Exercise prompt →
Gather from the listing below each line that includes the word "Blender", and copy it.

Data for processing →
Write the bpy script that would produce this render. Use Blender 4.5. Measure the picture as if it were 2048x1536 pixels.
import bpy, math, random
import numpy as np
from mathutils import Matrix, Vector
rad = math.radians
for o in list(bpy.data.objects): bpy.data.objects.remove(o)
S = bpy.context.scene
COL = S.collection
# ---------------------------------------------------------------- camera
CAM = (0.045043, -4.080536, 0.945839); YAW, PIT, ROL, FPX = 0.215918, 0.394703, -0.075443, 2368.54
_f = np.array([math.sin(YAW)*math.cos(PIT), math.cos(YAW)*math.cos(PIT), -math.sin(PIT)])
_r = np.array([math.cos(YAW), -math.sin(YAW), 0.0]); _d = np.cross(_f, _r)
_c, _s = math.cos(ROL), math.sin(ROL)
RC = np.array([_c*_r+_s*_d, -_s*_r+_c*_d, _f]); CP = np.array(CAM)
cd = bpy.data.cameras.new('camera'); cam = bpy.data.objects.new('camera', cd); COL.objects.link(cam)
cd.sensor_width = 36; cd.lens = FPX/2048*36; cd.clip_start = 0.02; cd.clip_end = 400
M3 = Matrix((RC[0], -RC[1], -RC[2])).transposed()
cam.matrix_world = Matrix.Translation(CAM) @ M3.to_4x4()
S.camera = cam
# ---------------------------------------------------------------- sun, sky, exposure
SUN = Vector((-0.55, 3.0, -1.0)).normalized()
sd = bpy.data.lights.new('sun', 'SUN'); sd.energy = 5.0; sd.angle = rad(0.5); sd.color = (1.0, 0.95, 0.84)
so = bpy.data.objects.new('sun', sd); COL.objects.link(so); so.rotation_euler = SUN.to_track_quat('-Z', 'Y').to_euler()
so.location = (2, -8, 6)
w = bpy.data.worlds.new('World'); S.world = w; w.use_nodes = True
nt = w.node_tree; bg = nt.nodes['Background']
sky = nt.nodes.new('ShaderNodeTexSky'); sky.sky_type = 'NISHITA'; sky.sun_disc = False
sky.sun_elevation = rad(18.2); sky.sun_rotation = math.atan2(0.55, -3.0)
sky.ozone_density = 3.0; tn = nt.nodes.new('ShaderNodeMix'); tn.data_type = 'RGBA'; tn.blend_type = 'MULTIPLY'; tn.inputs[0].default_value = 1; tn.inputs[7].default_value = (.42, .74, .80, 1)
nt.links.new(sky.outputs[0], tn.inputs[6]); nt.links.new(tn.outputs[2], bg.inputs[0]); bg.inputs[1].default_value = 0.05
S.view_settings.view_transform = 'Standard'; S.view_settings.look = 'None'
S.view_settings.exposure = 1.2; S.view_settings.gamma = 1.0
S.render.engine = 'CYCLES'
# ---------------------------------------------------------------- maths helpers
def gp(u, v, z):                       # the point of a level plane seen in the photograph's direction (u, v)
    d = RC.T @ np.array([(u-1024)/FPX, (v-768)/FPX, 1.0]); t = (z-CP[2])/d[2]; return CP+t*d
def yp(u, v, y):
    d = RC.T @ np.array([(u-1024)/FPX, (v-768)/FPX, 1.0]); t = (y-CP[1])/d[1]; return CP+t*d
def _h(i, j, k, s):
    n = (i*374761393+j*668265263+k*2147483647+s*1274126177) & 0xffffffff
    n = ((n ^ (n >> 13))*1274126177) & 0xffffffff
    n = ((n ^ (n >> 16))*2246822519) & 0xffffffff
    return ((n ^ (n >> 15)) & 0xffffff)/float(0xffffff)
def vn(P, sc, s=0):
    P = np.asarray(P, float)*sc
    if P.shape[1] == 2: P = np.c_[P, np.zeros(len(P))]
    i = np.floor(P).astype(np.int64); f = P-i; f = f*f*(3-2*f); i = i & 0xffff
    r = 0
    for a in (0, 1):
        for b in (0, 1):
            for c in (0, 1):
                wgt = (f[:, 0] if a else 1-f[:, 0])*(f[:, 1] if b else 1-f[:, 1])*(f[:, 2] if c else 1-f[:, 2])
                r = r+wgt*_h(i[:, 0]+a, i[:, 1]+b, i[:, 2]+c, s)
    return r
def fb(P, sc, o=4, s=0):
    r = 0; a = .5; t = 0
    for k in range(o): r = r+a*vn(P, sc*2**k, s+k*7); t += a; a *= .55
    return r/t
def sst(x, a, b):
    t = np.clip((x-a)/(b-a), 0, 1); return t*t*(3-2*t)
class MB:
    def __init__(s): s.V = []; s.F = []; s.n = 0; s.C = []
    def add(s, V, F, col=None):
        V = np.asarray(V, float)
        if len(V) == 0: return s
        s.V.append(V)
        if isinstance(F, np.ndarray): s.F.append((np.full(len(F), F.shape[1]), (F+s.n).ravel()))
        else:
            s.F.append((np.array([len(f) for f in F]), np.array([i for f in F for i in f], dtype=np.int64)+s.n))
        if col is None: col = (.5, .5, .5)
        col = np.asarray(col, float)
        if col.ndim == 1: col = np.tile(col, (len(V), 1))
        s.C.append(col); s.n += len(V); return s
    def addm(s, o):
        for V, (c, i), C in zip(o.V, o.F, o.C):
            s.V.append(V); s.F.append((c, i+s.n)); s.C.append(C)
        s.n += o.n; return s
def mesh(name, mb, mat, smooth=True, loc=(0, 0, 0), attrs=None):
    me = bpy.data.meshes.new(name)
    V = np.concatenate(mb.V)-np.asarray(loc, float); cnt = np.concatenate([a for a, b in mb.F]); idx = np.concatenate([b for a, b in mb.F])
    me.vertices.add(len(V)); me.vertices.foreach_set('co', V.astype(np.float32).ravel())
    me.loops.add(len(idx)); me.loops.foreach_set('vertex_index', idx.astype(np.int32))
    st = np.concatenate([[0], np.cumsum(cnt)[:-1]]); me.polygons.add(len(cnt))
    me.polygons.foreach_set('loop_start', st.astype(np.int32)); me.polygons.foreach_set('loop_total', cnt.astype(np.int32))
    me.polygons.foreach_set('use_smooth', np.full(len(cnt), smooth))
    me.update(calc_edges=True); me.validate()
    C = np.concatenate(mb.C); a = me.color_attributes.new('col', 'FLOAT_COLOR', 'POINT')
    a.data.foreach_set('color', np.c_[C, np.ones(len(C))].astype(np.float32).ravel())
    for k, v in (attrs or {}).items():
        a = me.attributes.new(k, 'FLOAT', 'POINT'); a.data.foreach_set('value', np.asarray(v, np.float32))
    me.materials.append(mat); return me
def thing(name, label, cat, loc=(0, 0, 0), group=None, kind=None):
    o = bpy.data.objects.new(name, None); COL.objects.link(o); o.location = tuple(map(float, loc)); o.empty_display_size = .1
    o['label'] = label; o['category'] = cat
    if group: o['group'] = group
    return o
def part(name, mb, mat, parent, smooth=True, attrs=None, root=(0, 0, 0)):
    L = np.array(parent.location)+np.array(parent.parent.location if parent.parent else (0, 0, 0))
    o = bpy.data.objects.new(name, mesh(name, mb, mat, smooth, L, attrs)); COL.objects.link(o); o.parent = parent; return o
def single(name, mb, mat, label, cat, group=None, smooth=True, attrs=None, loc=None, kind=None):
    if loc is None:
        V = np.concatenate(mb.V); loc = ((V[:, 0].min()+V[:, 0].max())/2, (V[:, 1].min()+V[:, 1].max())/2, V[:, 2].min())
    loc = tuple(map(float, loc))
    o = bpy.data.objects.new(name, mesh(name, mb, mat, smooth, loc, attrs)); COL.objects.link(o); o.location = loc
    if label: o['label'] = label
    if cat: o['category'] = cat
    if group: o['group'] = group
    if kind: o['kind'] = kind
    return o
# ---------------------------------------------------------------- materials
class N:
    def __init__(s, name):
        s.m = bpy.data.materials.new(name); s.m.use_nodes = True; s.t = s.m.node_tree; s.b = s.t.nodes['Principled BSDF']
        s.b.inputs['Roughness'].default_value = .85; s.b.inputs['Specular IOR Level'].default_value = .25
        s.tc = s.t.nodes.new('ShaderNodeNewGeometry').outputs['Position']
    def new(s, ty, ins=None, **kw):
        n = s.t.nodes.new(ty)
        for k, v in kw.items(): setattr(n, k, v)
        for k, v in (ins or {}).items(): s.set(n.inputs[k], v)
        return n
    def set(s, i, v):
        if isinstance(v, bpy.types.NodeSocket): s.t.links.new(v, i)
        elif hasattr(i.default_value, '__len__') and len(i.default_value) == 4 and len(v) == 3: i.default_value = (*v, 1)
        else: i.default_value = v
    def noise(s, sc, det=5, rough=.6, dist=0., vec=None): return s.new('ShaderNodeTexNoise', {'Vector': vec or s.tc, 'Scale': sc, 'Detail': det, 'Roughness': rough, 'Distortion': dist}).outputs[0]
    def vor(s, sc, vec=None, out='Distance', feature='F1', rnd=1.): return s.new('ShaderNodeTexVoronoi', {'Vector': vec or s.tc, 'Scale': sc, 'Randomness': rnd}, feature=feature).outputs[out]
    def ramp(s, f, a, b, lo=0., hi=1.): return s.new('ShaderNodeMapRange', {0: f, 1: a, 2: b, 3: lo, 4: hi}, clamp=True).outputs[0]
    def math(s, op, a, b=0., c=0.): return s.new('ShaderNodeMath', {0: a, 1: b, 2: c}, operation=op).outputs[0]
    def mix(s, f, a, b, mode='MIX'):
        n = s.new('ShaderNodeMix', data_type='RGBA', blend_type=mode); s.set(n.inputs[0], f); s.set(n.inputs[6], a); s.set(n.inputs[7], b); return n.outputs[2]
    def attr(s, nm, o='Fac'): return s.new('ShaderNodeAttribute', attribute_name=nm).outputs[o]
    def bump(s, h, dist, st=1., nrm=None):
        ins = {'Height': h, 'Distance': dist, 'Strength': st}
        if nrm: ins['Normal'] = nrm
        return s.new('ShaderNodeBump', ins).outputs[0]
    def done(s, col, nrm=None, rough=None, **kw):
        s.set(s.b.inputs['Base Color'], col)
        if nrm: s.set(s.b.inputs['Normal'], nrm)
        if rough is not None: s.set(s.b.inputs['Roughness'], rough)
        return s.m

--

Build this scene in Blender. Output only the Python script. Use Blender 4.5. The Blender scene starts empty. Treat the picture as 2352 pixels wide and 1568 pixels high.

Final result →
Write the bpy script that would produce this render. Use Blender 4.5. Measure the picture as if it were 2048x1536 pixels.
Build this scene in Blender. Output only the Python script. Use Blender 4.5. The Blender scene starts empty. Treat the picture as 2352 pixels wide and 1568 pixels high.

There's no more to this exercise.